* START *

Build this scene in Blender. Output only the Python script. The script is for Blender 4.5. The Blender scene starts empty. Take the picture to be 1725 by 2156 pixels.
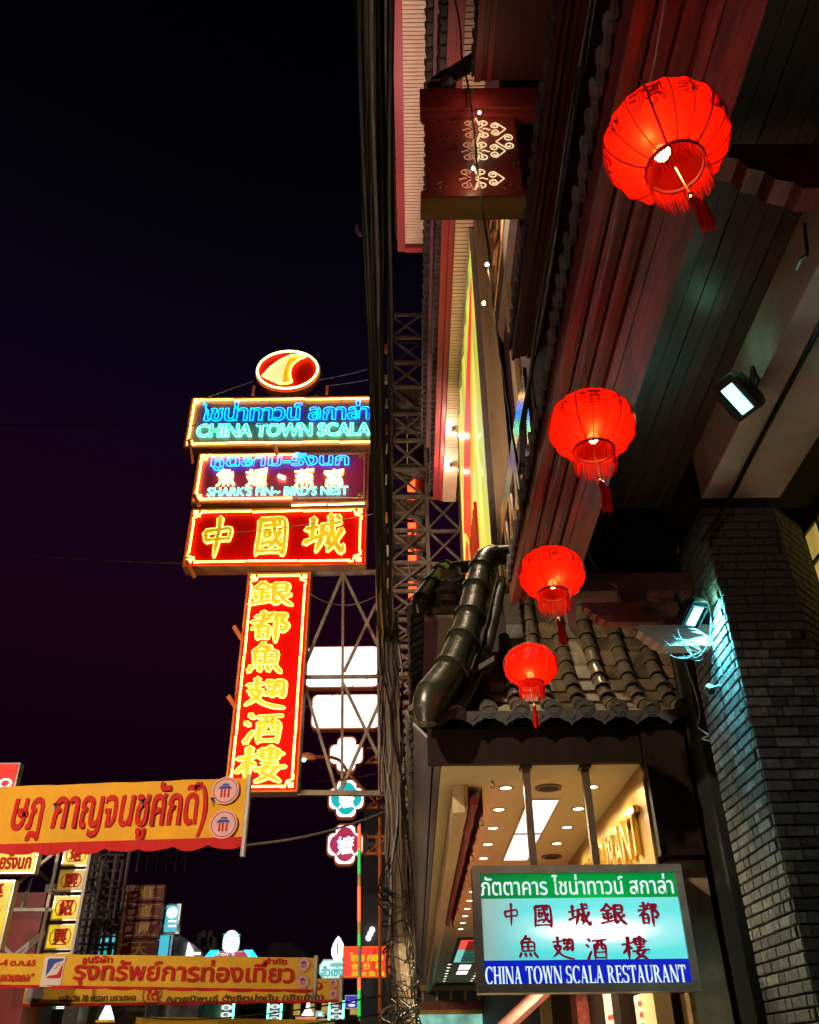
import bpy, math, random
from mathutils import Vector, Matrix
R = math.radians
rnd = random.Random(7)
sc = bpy.context.scene
C = sc.collection

# ------------------------------------------------------------------ camera, night sky, exposure
cam = bpy.data.objects.new('camera', bpy.data.cameras.new('camera'))
C.objects.link(cam)
cam.data.sensor_fit = 'HORIZONTAL'; cam.data.sensor_width = 36.0
cam.data.lens = 36.0 * 1800 / 1725
cam.data.clip_start = .05; cam.data.clip_end = 2000
CAM = Matrix.Translation((0, 0, 1.6)) @ Matrix.Rotation(R(90 + 33.2), 4, 'X') @ Matrix.Rotation(R(-.6), 4, 'Z')
cam.matrix_world = CAM
sc.camera = cam
sc.render.engine = 'CYCLES'
sc.cycles.use_denoising = True
sc.cycles.max_bounces = 6; sc.cycles.diffuse_bounces = 3; sc.cycles.glossy_bounces = 3
sc.cycles.transmission_bounces = 4; sc.cycles.transparent_max_bounces = 8
sc.cycles.caustics_reflective = False; sc.cycles.caustics_refractive = False
sc.cycles.sample_clamp_indirect = 6.0
sc.view_settings.view_transform = 'Standard'
sc.view_settings.look = 'None'
sc.view_settings.exposure = 0; sc.view_settings.gamma = 1
w = bpy.data.worlds.new('World'); sc.world = w; w.use_nodes = True
nt = w.node_tree; nt.nodes.clear()
wo = nt.nodes.new('ShaderNodeOutputWorld'); bg = nt.nodes.new('ShaderNodeBackground')
sky = nt.nodes.new('ShaderNodeTexSky'); sky.sky_type = 'NISHITA'; sky.sun_disc = False
sky.sun_elevation = R(-9); sky.sun_rotation = R(200)
tc = nt.nodes.new('ShaderNodeTexCoord'); sx = nt.nodes.new('ShaderNodeSeparateXYZ')
nt.links.new(tc.outputs['Generated'], sx.inputs[0])
cr = nt.nodes.new('ShaderNodeValToRGB'); el = cr.color_ramp.elements
el[0].position = 0.0; el[0].color = (.003, .0005, .003, 1)
el[1].position = 1.0; el[1].color = (.0002, .0002, .001, 1)
for p_, c_ in ((.21, (.0034, .0004, .0030, 1)), (.42, (.0095, .0008, .0062, 1)), (.55, (.0070, .0012, .0072, 1)), (.64, (.0038, .0014, .0070, 1)), (.777, (.0008, .0007, .0024, 1)), (.88, (.0003, .0003, .0009, 1))):
    e_ = el.new(p_); e_.color = c_
nt.links.new(sx.outputs['Z'], cr.inputs[0])
ad = nt.nodes.new('ShaderNodeMix'); ad.data_type = 'RGBA'; ad.blend_type = 'ADD'; ad.inputs[0].default_value = .01
nt.links.new(cr.outputs[0], ad.inputs[6]); nt.links.new(sky.outputs[0], ad.inputs[7])
nt.links.new(ad.outputs[2], bg.inputs[0]); bg.inputs[1].default_value = 1.0
nt.links.new(bg.outputs[0], wo.inputs[0])

CI = CAM.to_3x3(); EYE = CAM.translation
def ray(px, py):                       # sight line through a point of the 1725 x 2156 photo
    return CI @ Vector(((px - 862.5) / 1800, (1078 - py) / 1800, -1))
def at(px, py, Y=None, X=None, Z=None):  # where that sight line meets a real plane of the street
    d = ray(px, py)
    t = (Y - EYE.y) / d.y if Y is not None else (X - EYE.x) / d.x if X is not None else (Z - EYE.z) / d.z
    return EYE + d * t

# ------------------------------------------------------------------ lettering outlines (built-in font)
TEXTS = {}
def want(*a):
    for s in a: TEXTS.setdefault(s, None)
want(*'中國城銀都魚翅酒樓燕窩嬤塔牌紹興蘇成大財源廣進發福春集金行和')
want('ไชน่าทาวน์ สกาล่า', 'CHINA TOWN SCALA', 'หูฉลาม-รังนก', "SHARK'S FIN~ BIRD'S NEST", 'ษฎ กาญจนชูศักดิ์)', 'บริษัท', 'จำกัด',
     'รุ่งทรัพย์การท่องเที่ยว', 'มหามงคล”', '-4 ต.ค.65', 'เฉลิมวัย 70 พรรษา มหามงคล', '(นายนิพนธ์ ตั้งจิตมุ่งมั่น (เฮียย้ง))', 'ภัตตาคาร ไชน่าทาวน์ สกาล่า',
     'ยรังนก', 'ไทย ทอง', 'ฮั่วเซ่ง', 'ห้างทอง', 'TOWN', 'SCALA', 'CHINA', 'RESTAURANT', 'NO', 'ใต้', 'Hotel', 'ง')
def load_texts():
    tmp = []
    for s in TEXTS:
        c = bpy.data.curves.new('lettering', 'FONT'); c.body = s; c.size = 1; c.resolution_u = 3
        o = bpy.data.objects.new('lettering', c); C.objects.link(o); tmp.append((s, o, c))
    bpy.context.view_layer.update()
    dg = bpy.context.evaluated_depsgraph_get()
    for s, o, c in tmp:
        e = o.evaluated_get(dg); m = e.to_mesh()
        vs = [(v.co.x, v.co.y) for v in m.vertices]
        key = {}; rm = []
        uv = []
        for x, y in vs:
            k = (round(x, 4), round(y, 4))
            if k not in key: key[k] = len(uv); uv.append((x, y))
            rm.append(key[k])
        fs = []
        for p in m.polygons:
            f = [rm[i] for i in p.vertices]
            f = [f[i] for i in range(len(f)) if f[i] != f[i - 1]]
            if len(f) < 3: continue
            ar = sum(uv[f[i - 1]][0] * uv[f[i]][1] - uv[f[i]][0] * uv[f[i - 1]][1] for i in range(len(f)))
            if ar < 0: f.reverse()
            fs.append(f)
        cnt = {}
        for f in fs:
            for i in range(len(f)): cnt[(f[i - 1], f[i])] = 1
        nx = {}
        for a, b in cnt:
            if (b, a) not in cnt: nx.setdefault(a, []).append(b)
        loops = []
        while nx:
            a = next(iter(nx)); lp = [a]; cur = a
            while True:
                l = nx.get(cur)
                if not l: break
                b = l.pop()
                if not l: del nx[cur]
                if b == a: break
                lp.append(b); cur = b
            if len(lp) > 2: loops.append(lp)
        x0 = min(p[0] for p in uv); x1 = max(p[0] for p in uv); y0 = min(p[1] for p in uv); y1 = max(p[1] for p in uv)
        TEXTS[s] = ([((x - x0), (y - y0)) for x, y in uv], fs, loops, x1 - x0, y1 - y0)
        e.to_mesh_clear()
    for s, o, c in tmp:
        bpy.data.objects.remove(o); bpy.data.curves.remove(c)
load_texts()
def glyph(s, fat=0.0, brush=0.0):      # (points, faces, loops) in the unit box; fat widens the strokes, brush gives a hand-drawn sway
    uv, fs, loops, W, H = TEXTS[s]
    pts = [list(p) for p in uv]
    if fat:
        for lp in loops:
            n = len(lp)
            for i in range(n):
                a, b, c = uv[lp[i - 1]], uv[lp[i]], uv[lp[(i + 1) % n]]
                d1 = Vector((b[0] - a[0], b[1] - a[1])); d2 = Vector((c[0] - b[0], c[1] - b[1]))
                if d1.length < 1e-6 or d2.length < 1e-6: continue
                t = d1.normalized() + d2.normalized()
                if t.length < .2: continue
                t.normalize(); k = 1 / max(.5, t.dot(d1.normalized()))
                pts[lp[i]][0] = b[0] + t.y * fat * k * 1.25; pts[lp[i]][1] = b[1] - t.x * fat * k * .75
    if brush:
        for p in pts:
            x, y = p
            p[1] = y + .16 * brush * (x - W / 2) + .035 * brush * math.sin(5 * x + 3 * y)
            p[0] = x + .05 * brush * math.sin(6 * y + 2 * x) + .05 * brush * (y - H / 2) * (x - W / 2)
    return [(x / W, y / H) for x, y in pts], fs, loops

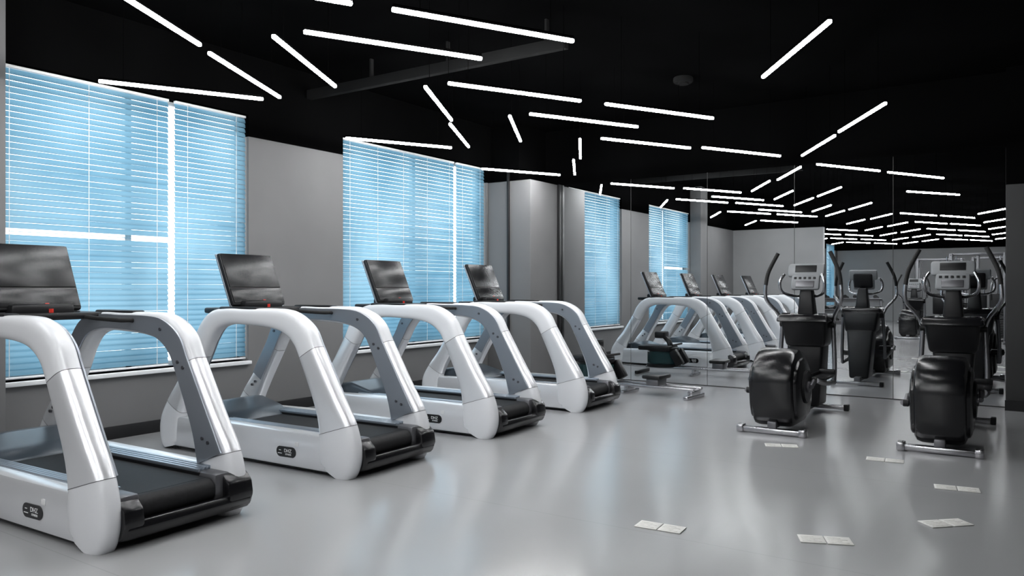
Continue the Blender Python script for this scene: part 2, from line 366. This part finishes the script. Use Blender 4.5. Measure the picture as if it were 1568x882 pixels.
# ---------------------------------------------------------------- elliptical
def elliptical_mesh():
    b=B()
    b.box((-.27,-.04,.005),(.27,.03,.055),M_chrome,.012)
    for s in (-1,1):
        b.box((s*.27-.03,-.055,0),(s*.27+.03,.05,.07),M_chrome,.012)
        b.box((s*.30-.025,1.72,0),(s*.30+.025,1.81,.07),M_blk,.012)
    b.box((-.30,1.73,.01),(.30,1.80,.055),M_chrome,.012)
    b.box((-.04,.0,.05),(.04,1.78,.11),M_gmet,.01)
    prof=[(.05,.06),(-.01,.20),(-.05,.50),(.0,.63),(.13,.72),(.28,.755),(.45,.72),(.60,.58),(.66,.38),(.64,.2),(.55,.06)]
    b.prism(prof,-.185,.185,M_gloss,plane='yz',bev=.055,seg=2)
    b.prism([(p[0]*.86+.045,p[1]*.80+.07) for p in prof],-.215,.215,M_gloss,plane='yz',bev=.035,seg=2)
    for s in (-1,1):
        b.cyl((s*.2,.34,.40),(s*.235,.34,.40),.15,M_blk,32,bev=.008)
        b.cyl((s*.235,.34,.40),(s*.25,.34,.40),.05,M_gmet,20)
        ph=R(20) if s>0 else R(200)
        ce=Vector((s*.26,.34,.40)); en=ce+Vector((0,math.cos(ph)*.14,math.sin(ph)*.14))
        b.cyl(ce,en,.022,M_gmet,12); b.cyl(en-Vector((.02,0,0)),en+Vector((.02,0,0)),.03,M_blk,14)
        front=Vector((s*.27,1.28,.30+(.05 if s>0 else -.04)))
        b.tube([en+Vector((s*.02,0,0)),(en+front)/2+Vector((0,0,-.02)),front],.024,M_gmet,10)
        mid=(en+front)/2+Vector((s*-.02,.05,.04))
        b.box(mid-Vector((.075,.19,.012)),mid+Vector((.075,.19,.014)),M_blk,.012)
        b.box(mid+Vector((-.075,.15,0)),mid+Vector((.075,.19,.06)),M_blk,.012)
        b.box(mid+Vector((s*-.075-.008,-.19,0)),mid+Vector((s*-.075+.008,.19,.04)),M_blk,.006)
        piv=Vector((s*.25,1.34,.93))
        b.tube([front,front+Vector((0,.03,.2)),piv],.022,M_gmet,10)
        off=-.08 if s>0 else .06
        b.tube([piv,(s*.29,1.27+off*.4,1.04),(s*.38,1.14+off,1.18),(s*.38,1.12+off,1.34)],.018,M_chrome,10)
        b.tube([(s*.38,1.12+off,1.33),(s*.355,1.14+off,1.47),(s*.27,1.18+off,1.66)],.020,M_grip,12)
        b.cyl((s*.13,1.34,.93),(s*.27,1.34,.93),.04,M_blk,20)
        b.tube([(s*.04,1.38,1.22),(s*.12,1.28,1.22),(s*.2,1.14,1.26),(s*.215,1.10,1.36),(s*.18,1.14,1.44)],.015,M_chrome,10)
    def frus(z0,z1,w0,w1,y0a,y0b,y1a,y1b,m,bev):
        t=bmesh.new()
        A=[t.verts.new(p) for p in ((-w0,y0a,z0),(w0,y0a,z0),(w0,y0b,z0),(-w0,y0b,z0))]
        Bv=[t.verts.new(p) for p in ((-w1,y1a,z1),(w1,y1a,z1),(w1,y1b,z1),(-w1,y1b,z1))]
        t.faces.new(A); t.faces.new(Bv)
        for i in range(4): t.faces.new((A[i],A[(i+1)%4],Bv[(i+1)%4],Bv[i]))
        bmesh.ops.recalc_face_normals(t,faces=t.faces)
        bmesh.ops.bevel(t,geom=t.edges[:],offset=bev,segments=3,affect='EDGES',profile=.5); b.add(t,m)
    frus(.08,.74,.12,.17,1.30,1.66,1.26,1.56,M_blk,.03)
    frus(.70,.98,.19,.225,1.22,1.56,1.12,1.54,M_blk,.035)
    frus(.955,1.035,.26,.24,1.08,1.54,1.12,1.50,M_gloss,.025)
    for s in (-1,1): b.cyl((s*.18,1.2,1.02),(s*.18,1.2,1.045),.042,M_gloss,20)
    frus(1.02,1.30,.085,.06,1.26,1.42,1.27,1.38,M_blk,.02)
    c=Vector((0,1.25,1.42)); rot=Matrix.Rotation(R(-18),4,'X')
    def cb(lo,hi,m,bev):
        lo=Vector(lo); hi=Vector(hi); d=(hi-lo)/2; ce=c+rot@((lo+hi)/2)
        b.box(ce-d,ce+d,m,bev,rot)
    cb((-.18,0,.0),(.18,.06,.145),M_cons,.025); cb((-.14,0,-.14),(.14,.055,.03),M_cons,.025)
    cb((-.105,-.006,.045),(.105,.004,.118),M_blk,.003)
    for k in range(5): cb((-.11+k*.047,-.008,-.03),(-.085+k*.047,.004,-.008),M_blk,.002)
    cb((-.09,-.012,-.12),(.09,.004,-.05),M_gmet,.006)
    cb((-.12,.05,-.1),(.12,.085,.1),M_blk,.02)
    return b.mesh('elliptical_trainer',38)
EM=elliptical_mesh()
place('elliptical_trainer',EM,(-1.90,6.98,0),0); place('elliptical_trainer',EM,(-.58,6.88,0),0)
place('elliptical_trainer',EM,(-2.55,-2.0,0),R(180))

# ---------------------------------------------------------------- water rower
b=B()
for y in (-.11,.11):
    b.box((-.85,y-.018,.09),(.78,y+.018,.125),M_chrome,.008)
b.box((.70,-.24,.0),(.76,.24,.045),M_chrome,.01); b.box((.70,-.12,.04),(.76,.12,.1),M_chrome,.006)
b.box((-.15,-.2,0),(-.1,.2,.04),M_chrome,.01); b.box((-.15,-.1,.03),(-.1,.1,.1),M_chrome,.006)
b.box((-.98,-.26,0),(-.92,.26,.05),M_blk,.012)
b.cyl((-.62,0,.14),(-.62,0,.36),.235,M_tank,40,bev=.03); b.cyl((-.62,0,.35),(-.62,0,.40),.25,M_blk,40,bev=.015); b.cyl((-.62,0,.11),(-.62,0,.155),.25,M_blk,40,bev=.01)
b.box((-.95,-.2,.36),(-.45,.2,.43),M_blk,.02)
b.prism([(-.42,.12),(-.34,.12),(-.5,.52),(-.6,.6),(-.66,.58),(-.56,.48)],-.03,.03,M_blk,bev=.01)
b.box((-.72,-.11,.54),(-.56,.11,.64),M_blk,.02)
b.cyl((-.4,-.22,.45),(-.4,.22,.45),.015,M_grip,12)
for s in (-1,1): b.box((-.42,s*.14-.05,.14),(-.3,s*.14+.05,.38),M_blk,.015,Matrix.Rotation(R(-30),4,'Y'))
b.box((.12,-.16,.2),(.36,.16,.25),M_blk,.02); b.box((.16,-.12,.12),(.32,.12,.2),M_gmet,.01)
b.obj('rowing_machine',(-4.0,8.78,0),R(-4))

# ---------------------------------------------------------------- floor papers
def paper_mesh():
    b=B()
    for s in (-1,1):
        lo=(.003 if s>0 else -.128,-.06,0); hi=(.128 if s>0 else -.003,.06,.005)
        b.box(lo,hi,M_paper,.001)
        x0=lo[0]+.012
        for k in range(4):
            b.box((x0,-.045+k*.024,.005),(x0+.095-(.03 if k%2 else 0),-.040+k*.024,.0056),M_ink)
    return b.mesh('folded_leaflet')
PM=paper_mesh()
for x,y,a in [(-1.66,3.92,4),(-.87,4.19,22),(-.38,4.86,44),(-.386,5.74,8),(-.90,6.39,6),(-1.69,6.50,20)]:
    place('folded_leaflet',PM,(x,y,.001),R(a))

# ---------------------------------------------------------------- equipment behind the camera (seen in the mirror)
def rack_mesh():
    b=B()
    for s in (-.9,.9):
        b.box((s-.03,-.3,0),(s+.03,.3,.05),M_gmet,.01); b.box((s-.03,-.05,0),(s+.03,.05,1.0),M_gmet,.01)
    for z in (.3,.62,.94):
        b.box((-.95,-.2,z),(.95,.2,z+.03),M_gmet,.008,Matrix.Rotation(R(15),4,'X'))
        for k in range(7):
            x=-.78+k*.26
            b.cyl((x,-.13,z+.07),(x,.13,z+.12),.015,M_chrome,10)
            b.cyl((x,-.17,z+.07),(x,-.07,z+.09),.055,M_blk,14,bev=.008); b.cyl((x,.07,z+.10),(x,.17,z+.12),.055,M_blk,14,bev=.008)
    return b.mesh('dumbbell_rack')
place('dumbbell_rack',rack_mesh(),(-4.3,-3.6,0),0)
def cable_mesh():
    b=B()
    for s in (-1,1):
        b.box((s*.55-.04,-.45,0),(s*.55+.04,.45,.07),M_gmet,.012)
        b.box((s*.55-.035,-.3,.05),(s*.55+.035,-.22,2.1),M_gmet,.01); b.box((s*.55-.035,.22,.05),(s*.55+.035,.3,2.1),M_gmet,.01)
        b.box((s*.55-.03,-.3,2.06),(s*.55+.03,.3,2.13),M_gmet,.01)
        for k in range(14): b.box((s*.55-.13,-.09,.12+k*.055),(s*.55+.13,.09,.168+k*.055),M_blk,.006)
        b.cyl((s*.55-.1,0,.1),(s*.55-.1,0,2.06),.012,M_chrome,10); b.cyl((s*.55+.1,0,.1),(s*.55+.1,0,2.06),.012,M_chrome,10)
        b.cyl((s*.55-.02,0,1.95),(s*.55+.02,0,1.95),.08,M_blk,24)
        b.tube([(s*.5,.3,1.5),(s*.42,.42,1.55),(s*.3,.5,1.4),(s*.28,.5,1.15)],.02,M_chrome)
        b.tube([(s*.28,.5,1.16),(s*.28,.5,1.02)],.025,M_grip)
    b.box((-.55,-.03,2.08),(.55,.03,2.14),M_gmet,.01); b.box((-.55,-.4,.01),(.55,-.34,.06),M_gmet,.01)
    b.box((-.2,.05,.42),(.2,.5,.5),M_blk,.03); b.box((-.18,-.02,.55),(.18,.06,1.15),M_blk,.03); b.box((-.04,.2,.03),(.04,.28,.43),M_gmet,.01)
    b.box((-.03,-.1,.03),(.03,-.03,2.1),M_gmet,.01)
    return b.mesh('cable_machine')
CM=cable_mesh()
place('cable_machine',CM,(-1.0,-1.6,0),0); place('cable_machine',CM,(-2.1,-5.2,0),0)
place('cable_machine',CM,(-.7,-4.6,0),0)

# ---------------------------------------------------------------- world, camera
w=D.worlds.new('sky'); scene.world=w; w.use_nodes=True
bg=w.node_tree.nodes['Background']; bg.inputs[0].default_value=(.90,.96,1,1); bg.inputs[1].default_value=3.5
cam=D.cameras.new('cam'); cam.sensor_width=36; cam.lens=27.09; co=D.objects.new('camera',cam); C.collection.objects.link(co)
co.location=(0,0,1.3); co.rotation_euler=(R(90),0,R(33.84)); scene.camera=co
scene.view_settings.view_transform='Standard'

* END *

* TASK DIRECTIONS: Repeat the listing above from its first line through the line that contains "C = sc.collection", both included, and nothing more. Drop the pictures.

* SOLUTION TO THE PROBLEM:
Build this scene in Blender. Output only the Python script. The script is for Blender 4.5. The Blender scene starts empty. Take the picture to be 1725 by 2156 pixels.
import bpy, math, random
from mathutils import Vector, Matrix
R = math.radians
rnd = random.Random(7)
sc = bpy.context.scene
C = sc.collection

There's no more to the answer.